[To do] Retype the lines beneath this one, from the first through the line containing "COL = S.collection". Pictures are left out.

[Source excerpt]
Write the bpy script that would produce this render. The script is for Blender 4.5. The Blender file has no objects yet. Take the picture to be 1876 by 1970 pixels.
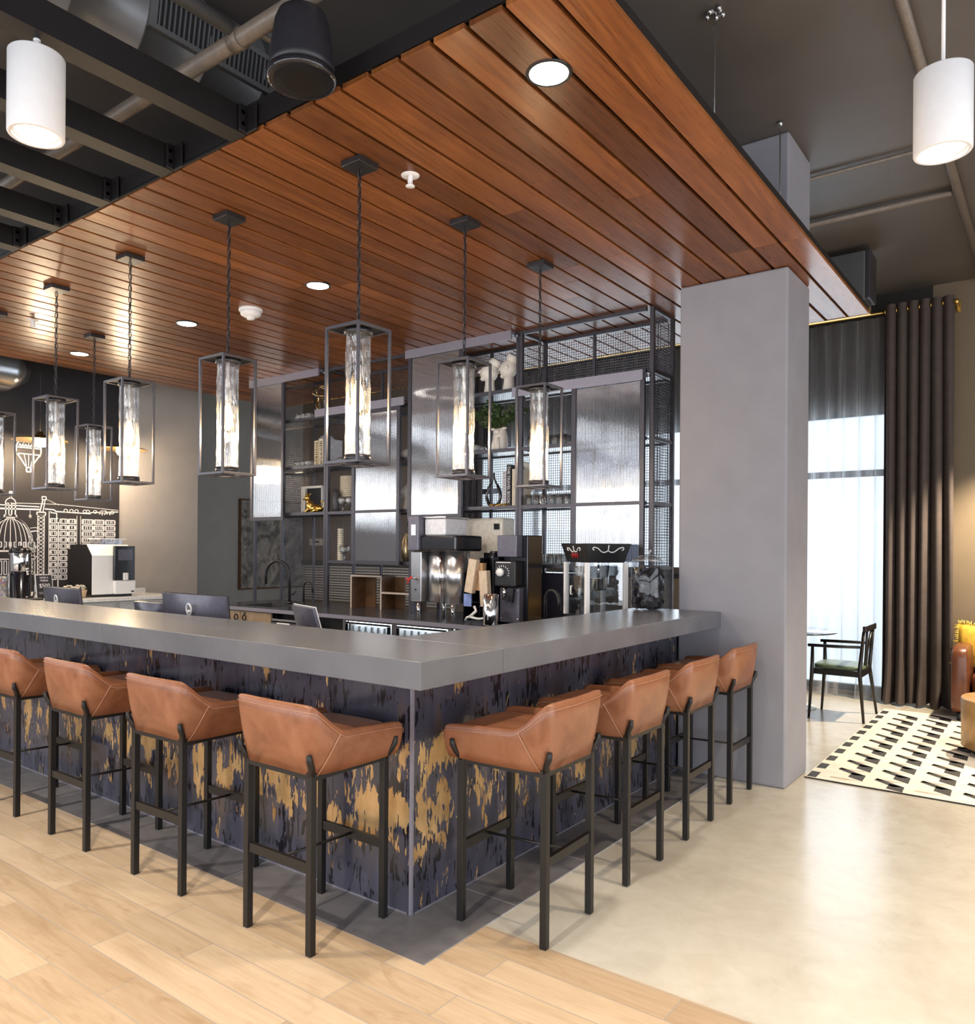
import bpy, math, random
from mathutils import Vector, Matrix
random.seed(7)
R = math.radians
PI = math.pi
S = bpy.context.scene
COL = S.collection

# ------------------------------------------------------------------ camera
FPX, PX, PY = 1514.52, 894.87, 1054.12          # focal length and principal point for a 1876 x 1970 frame
YAW, PITCH, ROLL = 0.6528, 0.0013, 0.0072
cd = bpy.data.cameras.new('camera')
cam = bpy.data.objects.new('camera', cd)
COL.objects.link(cam)
fw = Vector((math.cos(YAW), math.sin(YAW), 0)); rt = Vector((math.sin(YAW), -math.cos(YAW), 0)); up = Vector((0, 0, 1))
f2 = fw*math.cos(PITCH) + up*math.sin(PITCH); u2 = up*math.cos(PITCH) - fw*math.sin(PITCH)
r3 = rt*math.cos(ROLL) + u2*math.sin(ROLL); u3 = u2*math.cos(ROLL) - rt*math.sin(ROLL)
m = Matrix((r3, u3, -f2)).transposed().to_4x4()
m.translation = Vector((-2.4238, -2.1181, 1.5))
cam.matrix_world = m
cd.sensor_fit = 'HORIZONTAL'; cd.sensor_width = 36
cd.lens = FPX/1876*36
cd.shift_x = (938-PX)/1876
cd.shift_y = (PY-985)/1876
cd.clip_start = .05
S.camera = cam

# ------------------------------------------------------------------ light and exposure
S.view_settings.view_transform = 'Standard'
S.view_settings.look = 'None'
S.view_settings.gamma = 1
S.view_settings.use_curve_mapping = False
S.view_settings.exposure = 0.75
S.cycles.max_bounces = 8
S.cycles.transparent_max_bounces = 24
S.cycles.caustics_reflective = False
S.cycles.caustics_refractive = False
S.cycles.sample_clamp_indirect = 6
S.cycles.use_denoising = True
w = bpy.data.worlds.new('world'); S.world = w; w.use_nodes = True
w.node_tree.nodes['Background'].inputs[0].default_value = (.80, .90, 1, 1)
w.node_tree.nodes['Background'].inputs[1].default_value = .9

def area(name, loc, rot, sx, sy, power, color=(1, 1, 1), spread=180):
    l = bpy.data.lights.new(name, 'AREA'); l.shape = 'RECTANGLE'; l.size = sx; l.size_y = sy
    l.energy = power; l.color = color; l.spread = R(spread)
    o = bpy.data.objects.new(name, l); COL.objects.link(o); o.location = loc; o.rotation_euler = rot
    return o
def spot(name, loc, power, color=(1, .85, .68), angle=95, blend=.6, rad=.06, rot=(0, 0, 0)):
    l = bpy.data.lights.new(name, 'SPOT'); l.energy = power; l.color = color; l.spot_size = R(angle)
    l.spot_blend = blend; l.shadow_soft_size = rad
    o = bpy.data.objects.new(name, l); COL.objects.link(o); o.location = loc; o.rotation_euler = rot
    return o
DAY = (.87, .93, 1)
# daylight at the shopfront glass behind the camera (west and south walls) and at the east windows
area('daylight_west', (-6.95, .1, 1.75), (0, R(-90), 0), 2.7, 13.8, 310, DAY)
area('daylight_south', (-1.5, -6.95, 1.8), (R(90), 0, 0), 9.5, 2.7, 230, (.88, .93, 1))
area('daylight_north_band', (-3.05, 7.30, 2.335), (R(-90), 0, 0), 7.9, .77, 38, DAY)
area('daylight_north_clerestory', (-3.05, 7.30, 3.78), (R(-90), 0, 0), 7.9, .70, 34, DAY)
area('daylight_east', (6.85, 1.9, 1.9), (0, R(90), 0), 2.2, 5.0, 80, DAY)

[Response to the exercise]
Write the bpy script that would produce this render. The script is for Blender 4.5. The Blender file has no objects yet. Take the picture to be 1876 by 1970 pixels.
import bpy, math, random
from mathutils import Vector, Matrix
random.seed(7)
R = math.radians
PI = math.pi
S = bpy.context.scene
COL = S.collection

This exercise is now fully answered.